In the present research, energy absorption behavior of steel expansion joints subjected to the axial loading is investigated by the experimental method. For this purpose, three types of thin-walled specimens with the circular cross-section consist of circular tubes, semi-formed expansion joints and also, the final-formed expansion joints are axially compressed between two rigid platens. The semiformed and final-formed expansion joints were prepared and produced by the hydroforming. In each group, several specimens with the different wall thicknesses, inner diameters and length were prepared and axially compressed. The load-displacement and absorbed energy-displacement diagrams of each specimen are sketched and also, the specific absorbed energy is measured during the test. Experiments show that the instantaneous axial load and absorbed energy of the circular tubes are higher than the semi-formed expansion joints with the same characteristics. Also, the final-formed expansion joints absorb the higher energy than the semi-expansion joints, in the same geometrical and material conditions.
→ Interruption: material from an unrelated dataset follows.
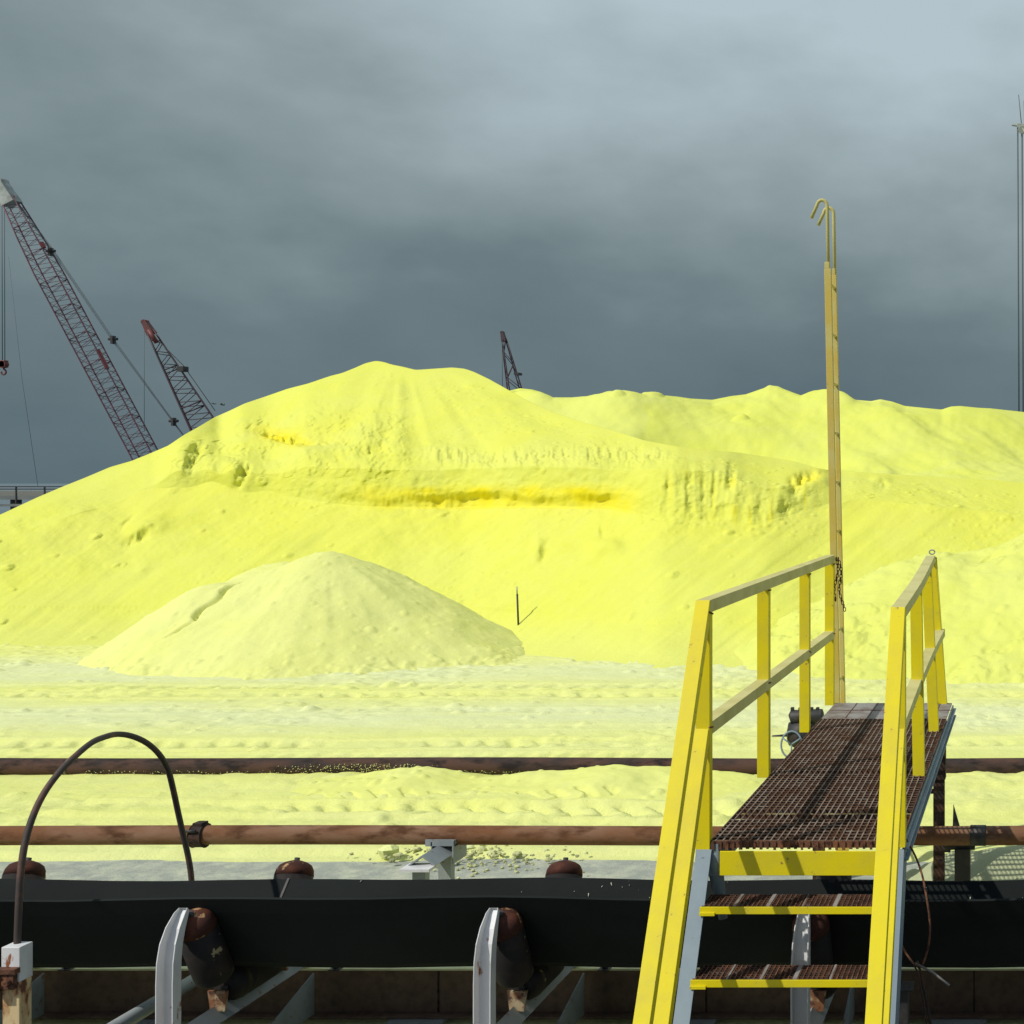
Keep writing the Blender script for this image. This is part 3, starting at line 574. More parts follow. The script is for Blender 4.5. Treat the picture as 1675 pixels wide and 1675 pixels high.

Furthermore, the experiments show that energy absorption capacity of the circular tubes increases, when the inner radius decreases. The results show that the circular tubes without any preformed process have the higher specific absorbed energy, comparing with the semi-formed and final-formed expansion joints; but, in the expansion joints, the plastic deformations are controlled and the more regular deformation mode is considered, comparing with the simple circular tubes.